Avant stakhanoviste

par Bruno Govers

La séquence qui type probablement le mieux Jan Ceulemans, comme footballeur, est incontestablement celle d’une chevauchée fantastique dont il nous gratifia un beau jour de l’été 82 à Elche. Il ne restait guère plus d’une dizaine de minutes à jouer lors de ce match Belgique-Hongrie du 22 juin et, menés 0-1 à ce moment, beaucoup ne donnaient plus cher des chances aux Diables Rouges de se qualifier pour le deuxième tour de la Coupe du Monde, eux qui avaient absolument besoin d’un point pour réaliser cet exploit sans précédent. Mais c’était compter sans celui que l’on surnommait le Caje.

Après avoir récupéré le cuir dans le camp belge, à 70 mètres du but magyar, l’attaquant du Club Bruges y alla alors d’un déboulé magistral. Les bas baissés et le visage marqué par l’effort, le Flandrien s’engouffra à longues enjambées dans le camp adverse, évitant au passage deux tacles meurtriers d’une manière que n’aurait pas désavoué Diego Maradona en personne. Mais contrairement à l’Argentin, qui ponctua seul une phase analogue contre l’Angleterre, quatre ans plus tard, le Caje, lui ne la joua pas solo. A bout de souffle, son centre trouva Alex Czerniatynski au point de penalty et celui-ci, esseulé, fit mouche, avec les suites heureuses que l’on sait.

Si Czernia, opportuniste à souhait, était parfaitement symbolisé dans cette action, le même jugement pouvait être étendu à son pourvoyeur, tant il est vrai que sur le plan de l’engagement et du jusqu’au-boutisme, le Lierrois de formation n’a jamais eu de leçon à recevoir. C’est d’ailleurs grâce à ses qualités de battant, davantage qu’à ses aptitudes techniques que le Caje a fait son chemin dans le monde du football, au point d’être toujours, aujourd’hui, le recordman des sélections en équipe nationale avec 96 caps.
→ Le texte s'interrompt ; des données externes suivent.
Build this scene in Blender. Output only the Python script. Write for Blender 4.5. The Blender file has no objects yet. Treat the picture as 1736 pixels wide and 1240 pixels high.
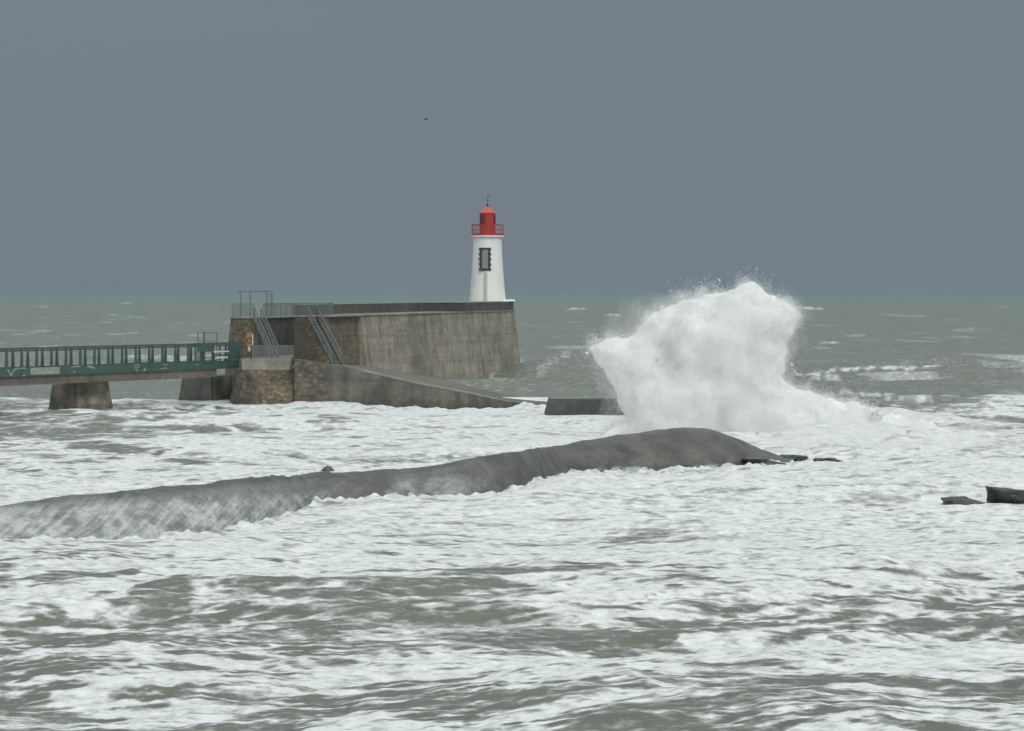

Ses débuts à ce niveau, en 1977, n’avaient pourtant pas été des plus tonitruants. Après un piètre nul contre l’Islande (1-1) à la faveur duquel le nouveau venu s’était révélé très malheureux dans ses entreprises, le président de l’URBSFA, Louis Wouters, avisa même le coach fédéral, Guy Thys, de ne plus faire appel à ce grand qui n’en touchait décidément pas une. L’entraîneur des A eut toutefois le bon goût de ne pas prêter trop d’attention à ce genre de considérations. Et bien lui en prit puisque ce même Jan Ceulemans allait être, trois ans plus tard, l’un des principaux artisans du parcours magistral signé par nos représentants à l’Europeo 80.

Dix ans après, le Brugeois était même toujours là. Tant chez les Diables Rouges que chez les Bleu et Noir, car en dépit d’offres très lucratives, de l’AC Milan notamment, le Caje est toujours resté attaché à son terroir. Il ne s’en est pas mal accommodé, eu égard au magnifique palmarès qu’il s’est forgé.